Sony hopes the product will help expand the market for high-definition (HD) video cameras, which take sharper pictures than standard camcorders but until now have been mainly used by professionals because of their size and lofty price.

Sony's new HD camcorder

The new camera rests easily in the palm of the hand and weighs 680 grams without battery. It is less than half the size and one-third the weight of a previous model that Sony introduced last year as the world's first HD video camera for consumer use.

Called the HDR-HC1, the new camera will also sell for about half the price of the prior model when it goes on sale in July for roughly 180,000 yen ($1,684).

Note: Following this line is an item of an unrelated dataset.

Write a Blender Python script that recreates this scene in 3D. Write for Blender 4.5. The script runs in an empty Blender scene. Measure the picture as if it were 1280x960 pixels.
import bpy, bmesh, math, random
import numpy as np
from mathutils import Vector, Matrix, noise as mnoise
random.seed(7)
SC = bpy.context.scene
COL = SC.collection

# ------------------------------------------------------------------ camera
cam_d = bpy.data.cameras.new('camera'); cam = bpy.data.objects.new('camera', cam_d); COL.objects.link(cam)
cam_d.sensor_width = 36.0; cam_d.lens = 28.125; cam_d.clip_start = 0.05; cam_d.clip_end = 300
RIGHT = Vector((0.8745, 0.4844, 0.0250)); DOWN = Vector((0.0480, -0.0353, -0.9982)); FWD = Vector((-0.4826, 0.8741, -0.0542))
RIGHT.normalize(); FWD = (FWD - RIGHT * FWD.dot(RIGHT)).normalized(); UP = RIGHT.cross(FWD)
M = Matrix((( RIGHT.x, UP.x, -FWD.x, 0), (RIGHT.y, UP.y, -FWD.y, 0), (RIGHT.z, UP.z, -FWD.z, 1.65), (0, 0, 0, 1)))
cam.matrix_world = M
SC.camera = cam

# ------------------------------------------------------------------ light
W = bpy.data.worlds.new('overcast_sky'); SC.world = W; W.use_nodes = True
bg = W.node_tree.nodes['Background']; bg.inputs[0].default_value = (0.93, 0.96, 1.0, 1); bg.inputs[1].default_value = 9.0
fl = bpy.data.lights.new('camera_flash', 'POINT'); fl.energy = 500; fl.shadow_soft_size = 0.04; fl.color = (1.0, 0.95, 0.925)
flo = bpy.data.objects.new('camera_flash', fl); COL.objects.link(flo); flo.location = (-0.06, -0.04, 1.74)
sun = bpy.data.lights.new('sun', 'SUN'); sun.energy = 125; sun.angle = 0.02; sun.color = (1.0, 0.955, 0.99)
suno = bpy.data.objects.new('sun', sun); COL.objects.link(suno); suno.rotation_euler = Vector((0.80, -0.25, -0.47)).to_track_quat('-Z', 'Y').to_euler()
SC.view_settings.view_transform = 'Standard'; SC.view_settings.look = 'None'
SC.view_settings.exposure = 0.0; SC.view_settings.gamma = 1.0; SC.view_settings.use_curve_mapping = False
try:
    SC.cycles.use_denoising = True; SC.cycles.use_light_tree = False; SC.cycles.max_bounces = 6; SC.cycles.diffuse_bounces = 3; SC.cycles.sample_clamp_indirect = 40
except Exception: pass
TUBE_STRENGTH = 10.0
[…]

The HDR-FX1, its predecessor, has been selling well with a retail price of about 400,000 yen.

"We wanted to further develop the market for HD camcorders and knew that significantly decreasing the size of the product would be key," Keikichi Chiba, general manager of Sony's Personal Video Divsion, told a gathering of reporters.

High definition is a standard for digital video that Sony defines as 1,440 pixels by 1,080 scanning lines of resolution. HD video produces a far more detailed picture by capturing more pixels than standard video.

One way Sony was able to shrink the size and lower the price of the camcorder was by using one complementary metal oxide semiconductor (CMOS) image sensor instead of the system of three charge-coupled devices (CCDs) employed by the HDR-FX1.

Sony, the world's largest video camera maker, also used a more compact lens and succeeded in cutting the number of circuit boards to two from five and lowering the amount of parts used to 2,000 from 3,000 through better design.

Video cameras are one of the company's most profitable businesses, in large part because it makes more than 50 percent of its components in-house. Among Sony's main competitors are Canon and Victor Company of Japan.